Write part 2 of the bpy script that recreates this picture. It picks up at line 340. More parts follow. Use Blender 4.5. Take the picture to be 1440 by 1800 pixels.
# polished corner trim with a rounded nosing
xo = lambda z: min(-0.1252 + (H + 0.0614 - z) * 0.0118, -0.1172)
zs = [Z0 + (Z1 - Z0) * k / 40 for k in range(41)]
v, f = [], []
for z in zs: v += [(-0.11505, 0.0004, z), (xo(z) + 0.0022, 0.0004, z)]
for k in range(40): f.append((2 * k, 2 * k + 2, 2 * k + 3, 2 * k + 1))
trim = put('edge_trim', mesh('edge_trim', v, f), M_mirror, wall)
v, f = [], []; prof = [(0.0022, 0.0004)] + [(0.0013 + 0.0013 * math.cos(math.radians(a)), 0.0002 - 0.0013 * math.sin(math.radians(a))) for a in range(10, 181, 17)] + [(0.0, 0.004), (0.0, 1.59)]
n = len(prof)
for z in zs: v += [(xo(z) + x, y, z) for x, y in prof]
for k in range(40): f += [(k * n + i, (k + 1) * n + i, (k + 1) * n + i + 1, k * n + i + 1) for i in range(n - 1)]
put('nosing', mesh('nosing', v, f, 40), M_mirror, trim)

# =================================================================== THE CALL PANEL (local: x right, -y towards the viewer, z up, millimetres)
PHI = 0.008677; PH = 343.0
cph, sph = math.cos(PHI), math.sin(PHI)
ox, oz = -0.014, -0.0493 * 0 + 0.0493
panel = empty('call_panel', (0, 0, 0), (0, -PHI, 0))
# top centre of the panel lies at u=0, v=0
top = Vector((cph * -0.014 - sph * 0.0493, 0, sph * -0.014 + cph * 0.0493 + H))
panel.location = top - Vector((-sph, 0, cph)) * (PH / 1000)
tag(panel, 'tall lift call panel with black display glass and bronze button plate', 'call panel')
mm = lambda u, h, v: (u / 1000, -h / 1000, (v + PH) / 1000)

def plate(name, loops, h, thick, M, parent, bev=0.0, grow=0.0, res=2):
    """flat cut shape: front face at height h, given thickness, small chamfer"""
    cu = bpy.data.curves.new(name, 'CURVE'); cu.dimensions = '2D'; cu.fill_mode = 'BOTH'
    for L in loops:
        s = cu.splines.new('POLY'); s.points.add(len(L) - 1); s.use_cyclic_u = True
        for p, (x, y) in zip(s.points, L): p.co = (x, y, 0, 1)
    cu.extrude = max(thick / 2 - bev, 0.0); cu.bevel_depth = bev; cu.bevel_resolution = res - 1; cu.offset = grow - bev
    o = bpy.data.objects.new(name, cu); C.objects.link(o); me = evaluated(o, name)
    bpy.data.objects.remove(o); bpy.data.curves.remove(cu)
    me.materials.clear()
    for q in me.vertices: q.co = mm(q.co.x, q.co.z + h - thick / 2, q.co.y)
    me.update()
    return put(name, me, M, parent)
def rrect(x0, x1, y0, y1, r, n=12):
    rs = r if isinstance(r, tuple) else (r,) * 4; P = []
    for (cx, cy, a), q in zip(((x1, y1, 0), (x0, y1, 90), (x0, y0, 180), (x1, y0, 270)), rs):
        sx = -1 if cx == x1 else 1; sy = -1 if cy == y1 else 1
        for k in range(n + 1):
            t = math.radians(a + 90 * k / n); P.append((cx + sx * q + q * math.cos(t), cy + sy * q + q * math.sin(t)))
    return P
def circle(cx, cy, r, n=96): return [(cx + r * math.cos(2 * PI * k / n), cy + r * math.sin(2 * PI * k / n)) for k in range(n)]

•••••

From the top of the listing above, restate each line word for word up to and including the line with "mm = lambda"; add nothing else.

* **Correct answer**:
Write part 2 of the bpy script that recreates this picture. It picks up at line 340. More parts follow. Use Blender 4.5. Take the picture to be 1440 by 1800 pixels.
# polished corner trim with a rounded nosing
xo = lambda z: min(-0.1252 + (H + 0.0614 - z) * 0.0118, -0.1172)
zs = [Z0 + (Z1 - Z0) * k / 40 for k in range(41)]
v, f = [], []
for z in zs: v += [(-0.11505, 0.0004, z), (xo(z) + 0.0022, 0.0004, z)]
for k in range(40): f.append((2 * k, 2 * k + 2, 2 * k + 3, 2 * k + 1))
trim = put('edge_trim', mesh('edge_trim', v, f), M_mirror, wall)
v, f = [], []; prof = [(0.0022, 0.0004)] + [(0.0013 + 0.0013 * math.cos(math.radians(a)), 0.0002 - 0.0013 * math.sin(math.radians(a))) for a in range(10, 181, 17)] + [(0.0, 0.004), (0.0, 1.59)]
n = len(prof)
for z in zs: v += [(xo(z) + x, y, z) for x, y in prof]
for k in range(40): f += [(k * n + i, (k + 1) * n + i, (k + 1) * n + i + 1, k * n + i + 1) for i in range(n - 1)]
put('nosing', mesh('nosing', v, f, 40), M_mirror, trim)

# =================================================================== THE CALL PANEL (local: x right, -y towards the viewer, z up, millimetres)
PHI = 0.008677; PH = 343.0
cph, sph = math.cos(PHI), math.sin(PHI)
ox, oz = -0.014, -0.0493 * 0 + 0.0493
panel = empty('call_panel', (0, 0, 0), (0, -PHI, 0))
# top centre of the panel lies at u=0, v=0
top = Vector((cph * -0.014 - sph * 0.0493, 0, sph * -0.014 + cph * 0.0493 + H))
panel.location = top - Vector((-sph, 0, cph)) * (PH / 1000)
tag(panel, 'tall lift call panel with black display glass and bronze button plate', 'call panel')
mm = lambda u, h, v: (u / 1000, -h / 1000, (v + PH) / 1000)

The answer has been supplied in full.